What was the point of warning the Yankee bench? They hadn't hit a Rays batter in this series, or in the last series at Yankee Stadium. This was the 5th plunking of a Yankee batter in the last 4 games between them.

Girardi came out to argue, and West tossed him.

In the bottom of the 8th, bench coach and backup manager Tony Pena sent David Phelps out to pitch, and he hit Rays right fielder Kevin Kiermayer. West threw out both Phelps and Pena.

Maddon, of course, was allowed to finish the game.

After this game against the Yankees, he tweeted, "Very proud of our effort 2nite. What occurred in the 9th reeked of intent. Was ridiculous, absurd, idiotic, incompetent, cowardly behavior."

That led one Red Sox fan blogger to write a piece calling Maddon "the Worst Person Ever." (Shades of Keith Olbermann and his MSNBC Countdown segment "The Worst Person in the World.")

And late this afternoon, all 4 panelists on ESPN's Around the Horn said Maddon was wrong: Longtime Boston Globe columnist Bob Ryan, longtime Denver Post columnist Woody Paige, University of Maryland journalism professor and former Dallas Morning News columnist Kevin Blackistone, and former Sports Illustrated writer Pablo S. Torre. Still later, both panelists on ESPN's Pardon the Interruption, former Washington Post columnists Tony Kornheiser and Michael Wilbon, also said Maddon was wrong.

Neither Gary Shelton nor Tom Jones (not the singer), either of the regular columnists for the Tampa Bay Times (formerly the St. Petersburg Times), wrote today. Nor has any columnist for the Tampa Tribune. I guess they didn't want to address Maddon being a classless thug.

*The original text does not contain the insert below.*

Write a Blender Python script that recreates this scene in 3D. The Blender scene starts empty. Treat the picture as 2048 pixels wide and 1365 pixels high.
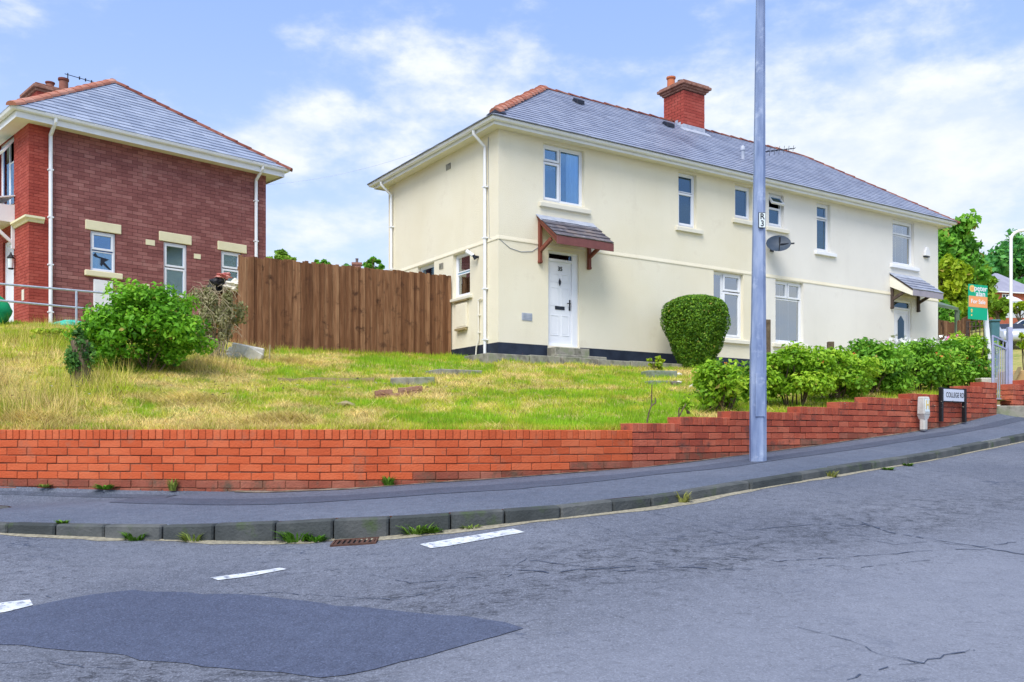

So it's not just me. True, they won't call Maddon "classless" or a "thug," but they all agree with me that he is wrong to either order his pitchers to hit Yankee batters or to allow them to do so.

It's not just Yankee Fans who know that Maddon is a classless thug. On March 9, 2008, Elliot Johnson -- a jack of all positions and master of bupkes, who is now a Cleveland Indian and a career .215 hitter -- crashed into Yankee catcher Francisco Cervelli, breaking his wrist. In a spring training game.

Then, in May 2011, Buster Posey of the San Francisco Giants suffered a season-ending injury in a violent home-plate collision. And MLB put in a new rule regarding such collisions. Maddon, the hypocrite, said, "The new rules are only in place because a star catcher got injured and he was bowled over and he was in bad position. I hate to say it was his fault.''

Really. Yo, Joe: How would you feel if the catcher who gets the season-ending injury next year is Jose Molina? (Sorry, Yankee Fans, I know he was once one of ours, but he's theirs now.) Or Ryan Hanigan? But you'd change your hypocritical tune then.

And then, in 2012, his allowance of headhunting precipitated a brawl against the Red Sox.

Since becoming the Rays' manager, Maddon has continually allowed his pitchers to plunk Yankee hitters. It seems as if he thinks he's already the Red Sox manager.

He'd fit them perfectly. You know why?

Because Joe Maddon is a classless thug.

UPDATE: Through the 2018 season, he has never managed the Red Sox, but he did get to manage for the free-spending former Sox general manager Theo Epstein, with the Chicago Cubs, taking them to the 2016 World Championship.